The third point, Full stack developers are generally the more experienced developers and can bring other skills to the table like troubleshooting, QA, mentoring, product planning, and communication, project mgt., etc.

As a full stack developer, I believe (and have demonstrated) that I can perform at an expert level in a technology in six months. That comes with (a lot) of practice in jumping into the deep end and learning to swim when deadlines loom.

tevko profile image
Tim Author

It takes a lot of confidence to genuinely believe that you can master any technology in six months.

That aside, D3 is a rather large library that can heavily impact the overall performance of your app -

I have made a career out of fixing performance and front end issues in apps built entirely by full stack teams. There are libraries and tools for everything, and your Kubernetes expert might have a tough time assessing why one of them adds 100kb to your CSS file

sharpdog profile image

I didn't mean to include D3 I meant that after using D3 you will know things like what a Dendrogram is and how to use it to visualize a dataset. Knowing this (for example) might give you ideas of developing a similar visualization in CSS.

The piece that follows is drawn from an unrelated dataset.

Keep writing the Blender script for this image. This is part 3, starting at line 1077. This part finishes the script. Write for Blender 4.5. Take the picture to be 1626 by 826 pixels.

One thing we might agree on (or not) is hiring. I don't believe in technical tests, take-home projects or really any demonstration of mastery of any particular skill set. When I interview and hire I mainly look for two things:

  1. Does the individual truly love the art and science of software development?

  2. Are they a self-starter? ie. do they go out and learn new software development tools, techniques, ideas, etc. on their own without having to be told to do this?

To the extent that both of those are true, you're hired!